Религиозно-философская школа и сексуальные соблазны – случай Пьера Абеляра

Молодой Пьер Абеляр нахально, начиная с 1102 года, имел в Париже собственную религиозно-философскую школу, привлекавшую всё новых и новых учеников…

Но: «… жила в самом городе Париже некая девица по имени Элоиза, племянница одного каноника,  по имени Фульбер. Чем больше он её любил, тем усерднее заботился об её успехах в усвоении всяких каких только было возможно наук. Она была не хуже других и лицом, но обширностью своих научных познаний превосходила всех. Так как у женщин очень редко встречается такой дар, то есть учёные познания, то это ещё более возвышало девушку и делало её известной во всем королевстве. И рассмотрев все, привлекающее обычно к себе влюбленных, я почел за наилучшее вступить в любовную связь именно с ней.  […]

Итак, под предлогом учения мы всецело предавались любви, и усердие в занятиях доставляло нам тайное уединение. И над раскрытыми книгами больше звучали слова о любви, чем об учении; больше было поцелуев, чем мудрых изречений; руки чаще тянулись к груди, чем к книгам, а глаза чаще отражали любовь, чем следили за написанным. Чтобы возбуждать меньше подозрений, я наносил Элоизе удары, но не в гневе, а с любовью, не в раздражении, а с нежностью, и эти удары были приятней любого бальзама. Что дальше? Охваченные страстью, мы не упустили ни одной из любовных ласк с добавлением и всего того необычного, что могла придумать любовь. И чем меньше этих наслаждений мы испытали в прошлом, тем пламенней предавались им и тем менее пресыщения они у нас вызывали. Но чем больше овладевало мною это сладострастие, тем меньше я был в состоянии заниматься философией и уделять внимание школе. Ходить в неё и оставаться там мне было в высшей степени скучно и даже утомительно, так как ночью я бодрствовал из-за любви, а дни посвящал научным занятиям.

Поскольку я начал тогда небрежно и равнодушно относиться к чтению лекций, то я стал излагать всё уже не по вдохновению, а по привычке и превратился в простого пересказчика мыслей, высказанных прежде. И если мне случалось ещё придумывать новое, то это были любовные стихи, а не тайны философии. Многие из этих стихов, как ты и сам знаешь, нередко разучивались и распевались во многих областях, главным образом теми, которых жизнь обольщала подобно мне. Но трудно и представить себе, как опечалились по этому поводу мои ученики, как они вздыхали и жаловались, догадавшись о моем состоянии или, вернее сказать, о помрачении моей души. […]

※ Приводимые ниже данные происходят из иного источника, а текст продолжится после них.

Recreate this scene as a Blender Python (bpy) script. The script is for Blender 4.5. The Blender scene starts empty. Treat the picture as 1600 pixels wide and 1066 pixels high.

Немного позже девушка почувствовала, что она ожидает ребёнка, и с великой радостью написала мне об этом, прося меня подать совет, как ей в этом случае поступить».

Пётр Абеляр, История моих бедствий, М., Изд-во Академии наук СССР, 1959 г., с. 20, 22 и 24.


Через некоторое время до Пьера Абеляра – на собственном опыте – дошло:

«Поэтому-то знаменитые философы древности, в высшей степени презиравшие мир и не только покидавшие мирскую жизнь, но и прямо бежавшие от неё, отказывали себе во всех наслаждениях и искали успокоения только в объятиях философии. Один из них, и самый великий, - Сенека - в поучении Люцилию говорит так: «Нельзя заниматься философией только на досуге; следует пренебречь всем, чтобы посвятить себя той, для которой мало и всей нашей жизни. Нет большой разницы, навсегда ты оставил философию или же только прервал занятия ею; ведь если ты перестал заниматься философией, она покинет тебя». С житейскими заботами следует бороться, не распутывая эти заботы, а удалясь от них. Итак, образ жизни, принятый у нас из любви к богу теми людьми, которые справедливо называются монахами, в языческом мире был усвоен ради любви к философии знаменитыми у всех народов философами».

Пётр Абеляр, История моих бедствий, М., Изд-во Академии наук СССР, 1959 г., с. 28.